Below is a listing; write it out exactly and drop any images from it.

## Begin

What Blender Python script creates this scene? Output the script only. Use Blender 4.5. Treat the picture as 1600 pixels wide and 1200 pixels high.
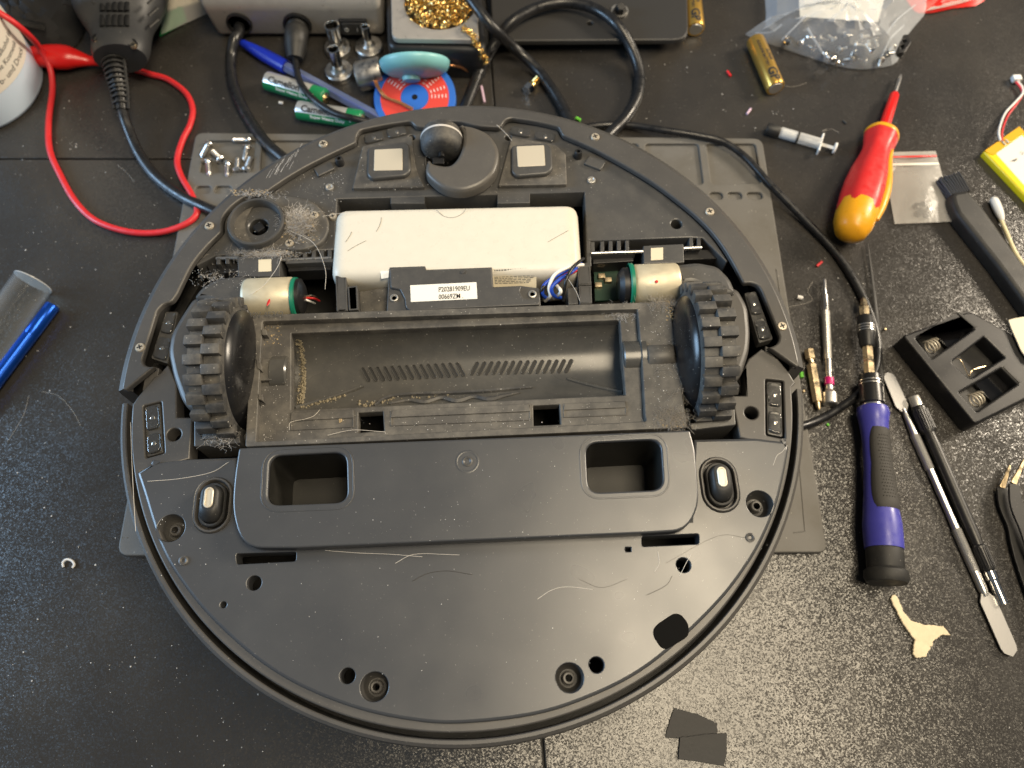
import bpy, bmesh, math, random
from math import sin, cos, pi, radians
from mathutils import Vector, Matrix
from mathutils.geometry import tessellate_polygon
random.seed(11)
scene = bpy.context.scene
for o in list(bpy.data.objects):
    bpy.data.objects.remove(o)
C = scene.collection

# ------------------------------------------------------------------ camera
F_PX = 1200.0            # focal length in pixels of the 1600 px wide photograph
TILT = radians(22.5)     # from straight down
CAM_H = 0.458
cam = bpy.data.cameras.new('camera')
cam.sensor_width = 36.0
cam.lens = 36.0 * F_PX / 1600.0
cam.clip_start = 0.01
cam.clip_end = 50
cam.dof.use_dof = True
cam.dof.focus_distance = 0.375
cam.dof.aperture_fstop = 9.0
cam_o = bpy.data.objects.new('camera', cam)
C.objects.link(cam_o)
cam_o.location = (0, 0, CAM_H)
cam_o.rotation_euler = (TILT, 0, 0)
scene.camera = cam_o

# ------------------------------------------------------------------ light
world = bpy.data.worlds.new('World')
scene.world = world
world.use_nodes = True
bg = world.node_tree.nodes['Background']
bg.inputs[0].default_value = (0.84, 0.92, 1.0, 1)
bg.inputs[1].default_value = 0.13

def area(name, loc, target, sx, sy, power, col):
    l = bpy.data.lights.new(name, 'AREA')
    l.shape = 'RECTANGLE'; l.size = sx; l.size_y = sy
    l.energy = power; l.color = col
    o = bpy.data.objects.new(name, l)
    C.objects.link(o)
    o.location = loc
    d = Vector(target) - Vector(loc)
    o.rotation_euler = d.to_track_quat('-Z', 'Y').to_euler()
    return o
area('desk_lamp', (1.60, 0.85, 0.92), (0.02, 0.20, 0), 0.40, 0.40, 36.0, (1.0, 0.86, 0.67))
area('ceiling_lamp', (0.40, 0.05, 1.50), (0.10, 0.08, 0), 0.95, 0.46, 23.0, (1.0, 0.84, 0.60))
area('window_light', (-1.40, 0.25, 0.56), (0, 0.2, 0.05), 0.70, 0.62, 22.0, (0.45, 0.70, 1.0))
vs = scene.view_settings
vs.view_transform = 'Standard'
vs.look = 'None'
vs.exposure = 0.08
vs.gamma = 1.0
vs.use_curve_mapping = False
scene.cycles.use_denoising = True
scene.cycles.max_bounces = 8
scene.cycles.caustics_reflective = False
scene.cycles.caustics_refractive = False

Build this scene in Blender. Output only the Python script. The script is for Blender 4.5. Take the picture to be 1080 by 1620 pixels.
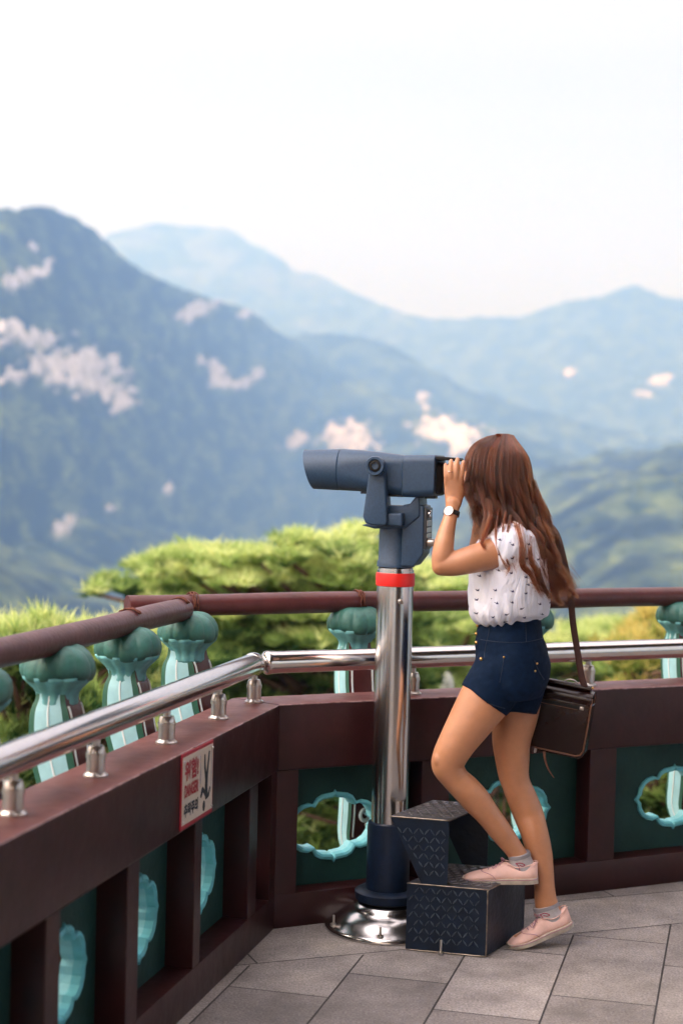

## End

**Problem solution**
What Blender Python script creates this scene? Output the script only. Use Blender 4.5. Treat the picture as 1600 pixels wide and 1200 pixels high.
import bpy, bmesh, math, random
from math import sin, cos, pi, radians
from mathutils import Vector, Matrix
from mathutils.geometry import tessellate_polygon
random.seed(11)
scene = bpy.context.scene
for o in list(bpy.data.objects):
    bpy.data.objects.remove(o)
C = scene.collection

# ------------------------------------------------------------------ camera
F_PX = 1200.0            # focal length in pixels of the 1600 px wide photograph
TILT = radians(22.5)     # from straight down
CAM_H = 0.458
cam = bpy.data.cameras.new('camera')
cam.sensor_width = 36.0
cam.lens = 36.0 * F_PX / 1600.0
cam.clip_start = 0.01
cam.clip_end = 50
cam.dof.use_dof = True
cam.dof.focus_distance = 0.375
cam.dof.aperture_fstop = 9.0
cam_o = bpy.data.objects.new('camera', cam)
C.objects.link(cam_o)
cam_o.location = (0, 0, CAM_H)
cam_o.rotation_euler = (TILT, 0, 0)
scene.camera = cam_o

# ------------------------------------------------------------------ light
world = bpy.data.worlds.new('World')
scene.world = world
world.use_nodes = True
bg = world.node_tree.nodes['Background']
bg.inputs[0].default_value = (0.84, 0.92, 1.0, 1)
bg.inputs[1].default_value = 0.13

def area(name, loc, target, sx, sy, power, col):
    l = bpy.data.lights.new(name, 'AREA')
    l.shape = 'RECTANGLE'; l.size = sx; l.size_y = sy
    l.energy = power; l.color = col
    o = bpy.data.objects.new(name, l)
    C.objects.link(o)
    o.location = loc
    d = Vector(target) - Vector(loc)
    o.rotation_euler = d.to_track_quat('-Z', 'Y').to_euler()
    return o
area('desk_lamp', (1.60, 0.85, 0.92), (0.02, 0.20, 0), 0.40, 0.40, 36.0, (1.0, 0.86, 0.67))
area('ceiling_lamp', (0.40, 0.05, 1.50), (0.10, 0.08, 0), 0.95, 0.46, 23.0, (1.0, 0.84, 0.60))
area('window_light', (-1.40, 0.25, 0.56), (0, 0.2, 0.05), 0.70, 0.62, 22.0, (0.45, 0.70, 1.0))
vs = scene.view_settings
vs.view_transform = 'Standard'
vs.look = 'None'
vs.exposure = 0.08
vs.gamma = 1.0
vs.use_curve_mapping = False
scene.cycles.use_denoising = True
scene.cycles.max_bounces = 8
scene.cycles.caustics_reflective = False
scene.cycles.caustics_refractive = False

Build this scene in Blender. Output only the Python script. The script is for Blender 4.5. Take the picture to be 1080 by 1620 pixels.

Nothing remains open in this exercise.